A jury thereafter convicted defendant on a single count of arson in the third degree. Being a second felony offender, he was sentenced to 6 to 12 years in prison. From that judgment and the denial of his motion to vacate it, brought pursuant to CPL 440.10 (1), defendant appeals.
Defendant’s contentions that the tape-recorded conversations, though made while defendant was not yet in police custody, were obtained in violation of his right to counsel and, alternatively, that an insufficient foundation was laid for their admission into evidence are simply legally indefensible (see generally, People v Smith, 62 NY2d 306, 315; People v Farruggia, 61 NY2d 775, 777; People v McGee, 49 NY2d 48, 60, cert denied sub nom.
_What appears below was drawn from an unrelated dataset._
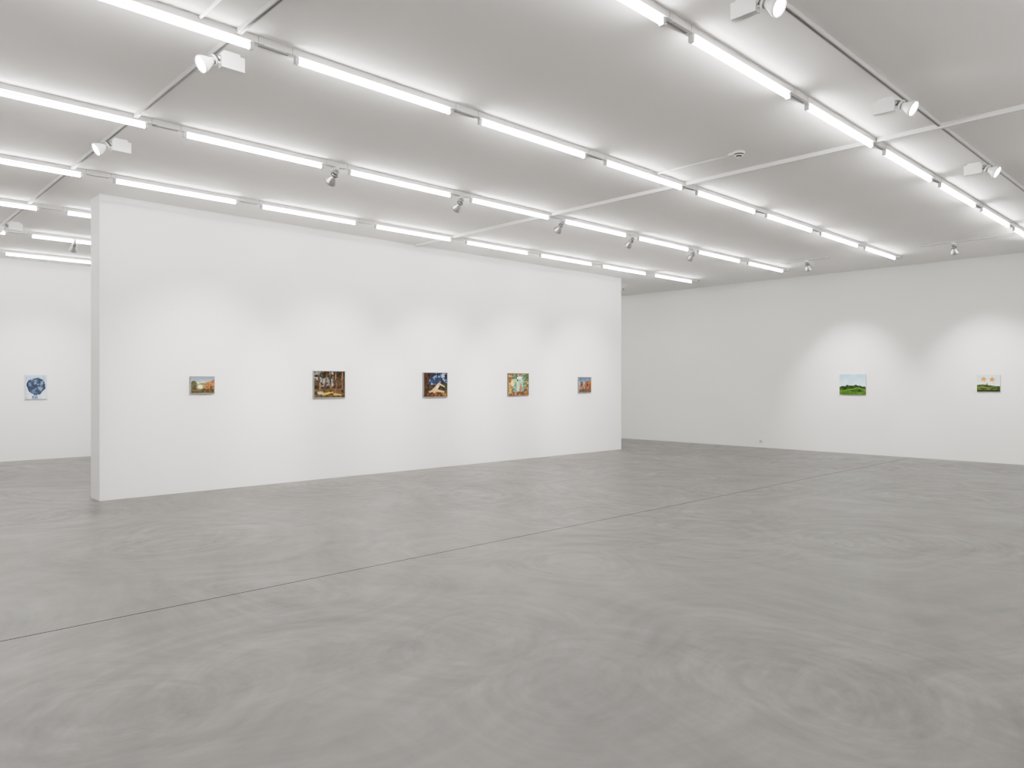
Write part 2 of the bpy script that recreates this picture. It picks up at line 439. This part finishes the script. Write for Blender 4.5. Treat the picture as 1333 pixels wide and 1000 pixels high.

Quamina v New York, 446 US 942). And the argument that the People were obliged to disprove the affirmative defense enumerated in Penal Law § 150.10 (2) also lacks substance for defendant failed to establish the defense by a preponderance of the evidence (see, Penal Law § 25.00 [2]); indeed, the record belies any attempt to do so.
It was erroneous, however, for County Court, over defendant’s objection, to háve received evidence concerning prior fire losses to his insured properties. The motive advanced by the People for defendant’s soliciting the arson focused on defendant’s avaricious desire to acquire $25,000 in fire insurance proceeds. The insurer of the property verified the amount of the insurance and defendant’s filing of a preliminary notice of loss. To link that notice to a claim by defendant to recover those proceeds, the prosecution elicited further that defendant had filed such notices in the course of collecting on claims for fire losses he had sustained in 1978 and 1979.
Allowing this evidence to come in was unacceptably prejudi*385cial because "in a prosecution for arson, evidence proving or tending to prove a prior arson is not admissible unless it is shown to be directly probative of the crime charged” (People v Vincek, 75 AD2d 412, 415; see, People v Grutz, 212 NY 72, 78-80). Here, the prior unrelated fires bore only tangentially on the crime charged and while no attempt was made to show that they were the product of arson, the danger that the jury might draw this natural and unduly prejudicial inference far outweighed its probative value and deprived defendant of a fair trial (see, People v Crandall, 67 NY2d 111). A new trial is therefore required.
Although our disposition makes it unnecessary to reach defendant’s claims that the People withheld exculpatory evidence and that effective legal representation was not provided, an issue likely to reappear on the retrial — that of the admissibility of proof that defendant fraudulently used credit cards to pay Wheeler for the arson — remains and needs to be addressed. Defendant urges that Blim’s testimony that defendant solicited Wheeler satisfied the People’s burden of proof and obviated the necessity for any inquiry into the illicit, underlying arrangement. But the People maintain, and we agree, that the credit card scheme, which was introduced to account for Wheeler’s response to defendant’s solicitation to set the fire and the arson are inextricably intertwined; the two events cannot be divorced without emasculating the People’s case. In so concluding we do not, however, indorse the introduction of evidence that defendant overcharged his credit accounts or loaned his credit cards to other persons on other, unrelated occasions.
Judgment and order reversed, on the law, and matter remitted to the County Court of Chemung County for a new trial. Mahoney, P. J., Main, Mikoll, Yesawich, Jr., and Levine, JJ., concur.